While it seems to be Mäkipää's most understated, most dematerialized project, like all her other work it invites us to question the dynamics between technology, communication, habitation and the Animal. It allows her to critique that which today acts as the primary “interface”, the mediator, between every person and his or her experience: BUSINESS. The Australian viewer might justifiably wonder if Mäkipää had encountered that word as it is used in Aboriginal English, where it means that kind of social activity related to cultural and spiritual matters; often they cannot be disclosed to outsiders.

Like a number of other Scandinavian artists, Mäkipää, in considering the destructive consequences of industrial culture, provides a sense of alternative relations with the Natural World. Her suggestion that there is another level of experience in which animal sentience is a reliable and admirable presence is uncommon among Western artists. Several of Mäkipää's works are intended to provoke us to consider the life of the Animal, not simply from an ethical point-of-view but rather by allowing us to encounter their sensibilities, life-styles and cultures.
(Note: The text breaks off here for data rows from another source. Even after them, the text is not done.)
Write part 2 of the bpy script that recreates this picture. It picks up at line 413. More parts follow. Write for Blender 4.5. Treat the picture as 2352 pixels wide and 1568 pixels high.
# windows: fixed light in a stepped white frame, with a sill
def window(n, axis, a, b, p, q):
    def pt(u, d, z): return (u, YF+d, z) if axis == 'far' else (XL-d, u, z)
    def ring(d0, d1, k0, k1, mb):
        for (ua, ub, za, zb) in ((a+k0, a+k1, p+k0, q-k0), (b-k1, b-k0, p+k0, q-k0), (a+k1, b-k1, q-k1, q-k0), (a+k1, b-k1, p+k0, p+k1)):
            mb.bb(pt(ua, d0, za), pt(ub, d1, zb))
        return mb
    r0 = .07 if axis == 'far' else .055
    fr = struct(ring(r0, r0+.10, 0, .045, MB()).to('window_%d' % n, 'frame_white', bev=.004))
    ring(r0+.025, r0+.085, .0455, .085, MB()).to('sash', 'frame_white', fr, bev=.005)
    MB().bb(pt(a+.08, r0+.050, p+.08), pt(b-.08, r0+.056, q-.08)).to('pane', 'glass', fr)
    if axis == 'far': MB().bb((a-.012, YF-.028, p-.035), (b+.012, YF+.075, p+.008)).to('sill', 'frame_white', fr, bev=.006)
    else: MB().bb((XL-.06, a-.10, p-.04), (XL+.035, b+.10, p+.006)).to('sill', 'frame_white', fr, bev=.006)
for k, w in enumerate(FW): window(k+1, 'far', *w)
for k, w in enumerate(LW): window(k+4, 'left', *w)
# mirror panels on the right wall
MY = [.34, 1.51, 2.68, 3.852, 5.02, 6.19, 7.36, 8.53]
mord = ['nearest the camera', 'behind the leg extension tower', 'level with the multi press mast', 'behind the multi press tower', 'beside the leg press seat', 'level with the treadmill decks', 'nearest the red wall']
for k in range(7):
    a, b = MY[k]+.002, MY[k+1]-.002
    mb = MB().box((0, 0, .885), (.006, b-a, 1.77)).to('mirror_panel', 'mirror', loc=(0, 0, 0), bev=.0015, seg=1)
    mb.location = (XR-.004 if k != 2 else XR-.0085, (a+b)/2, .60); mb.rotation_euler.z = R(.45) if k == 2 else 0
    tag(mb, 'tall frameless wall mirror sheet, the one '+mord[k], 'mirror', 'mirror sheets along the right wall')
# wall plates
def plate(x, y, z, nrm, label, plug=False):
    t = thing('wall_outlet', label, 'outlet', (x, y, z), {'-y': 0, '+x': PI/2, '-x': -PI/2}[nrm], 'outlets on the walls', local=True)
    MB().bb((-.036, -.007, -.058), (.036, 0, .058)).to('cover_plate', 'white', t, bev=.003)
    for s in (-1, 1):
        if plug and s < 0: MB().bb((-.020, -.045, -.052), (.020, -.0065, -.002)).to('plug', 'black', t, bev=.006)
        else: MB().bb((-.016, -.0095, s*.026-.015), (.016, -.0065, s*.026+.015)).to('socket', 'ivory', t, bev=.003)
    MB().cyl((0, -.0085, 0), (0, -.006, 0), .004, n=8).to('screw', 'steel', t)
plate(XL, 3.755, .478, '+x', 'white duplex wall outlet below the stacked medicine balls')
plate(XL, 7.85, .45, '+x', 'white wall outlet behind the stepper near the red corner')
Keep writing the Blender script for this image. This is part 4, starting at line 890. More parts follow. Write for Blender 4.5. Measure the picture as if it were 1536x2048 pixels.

Her works All Day Symphony (2009), in which the sounds – music! – of a yard of hens was recorded and presented to reveal their aesthetic and communicative functions, Petteri: My Life as a Raindeer (2007), that captured the daily activities of an antelope's life from its point-of-view, or the comic Our Common Problem: People (2009), in which actors speak with humans from the bodies of domestic animals, each emphasise the role of communication in summoning up inter-species empathy. Beyond a concern with environmentalism, Mäkipää wishes us to recognize that we live midst the rich sense-worlds of other, non-human beings.

Although it may be possible to over-state a Finnish, pre-modern impulse in Mäkipää's work, it is important to contemplate her fascination with “animism”, perhaps even an elusive kind of shamanism, in which the non-human world has a presence at least as powerful as that of the human. The ironies that interest her aim to correct modern and post-modern assumptions about language and sentience.

In Europe, of course, the spectre of ethno-nationalism looms large. Her work The Destiny of All Life lies within Technology (2009), alluding to the gates of a NAZI camp, reminds us of one of its deathly ends. But the other side of European culture, most apparent in those countries at its fringes, is fecund with memories of the pre-modern, its rituals, tales and beliefs, their alternative realities. The Finnish spiritualist movement Suomenusko is one example of the return to an appreciation of the Natural, as is the work of the Norwegian philosopher Arne Naess, whose ethos of Deep Ecology is entirely in keeping with Mäkipää's own world-view.

To Mäkipää it is very often the issue of communication that is foremost in her apprehension of contemporary culture's violence towards Nature. This means that she as much proposes modes of – to use techno-jargon – “connectivity” as conjures the circumstance of the encounter between human and non-human. The work Business Hotspot is precisely the question of connection: How might we be present in a place? Implicit in this are the implications of any answer we might give to this. We are led to reflect on the consequences of our being at the site, of our Being here.

When cast within the context of the Australian landscape, these questions, even as they are so immaterially and ironically presented in Business Hotspot, are provocations requiring responses both practical and conceptual. We viewers are being asked how we can experience being in Nature whilst still remaining connected through the “umbilical cord” of our digital technologies. We are asked to think of the environmental implications of our presence and on what that might mean for our spirit, whether spirit is understood merely as mood or grandly as metaphysic.

With this work Mäkipää has captured us, specimens of the Human, that not-exactly-rare animal, between one mode of attention and another, between the Technological and the Natural.

This idea of the “hotspot”, literally meaning a zone of concentrated activity, and the simultaneous, dual captivity it represents for the human – being enmeshed in place and network – is used by Mäkipää to localize us, to remind us that in the midst of all our activities we are always placed, always within a fragile, multifaceted place which is shared with other beings.

By naming the work Business Hotspot she emphasises the presence of commerce, its constant determining of values, and hence its blindness to the Natural that is independent of our involvement. But, bearing in mind both the manner in which the word “Business” is used in colloquial speech – “to mind one's own business” – and in the special circumstance of Aboriginal English, the viewer of this Australian work could see it as a metaphorical sanctifying of the place. This might not be exactly what Mäkipää intended, yet it would be entirely in keeping with the ethical ambitions of all of her work.

Out there in the bush on the far southern reaches of the Australian continent, the viewer is being invited to log-on, encouraged to connect for the good of the Earth.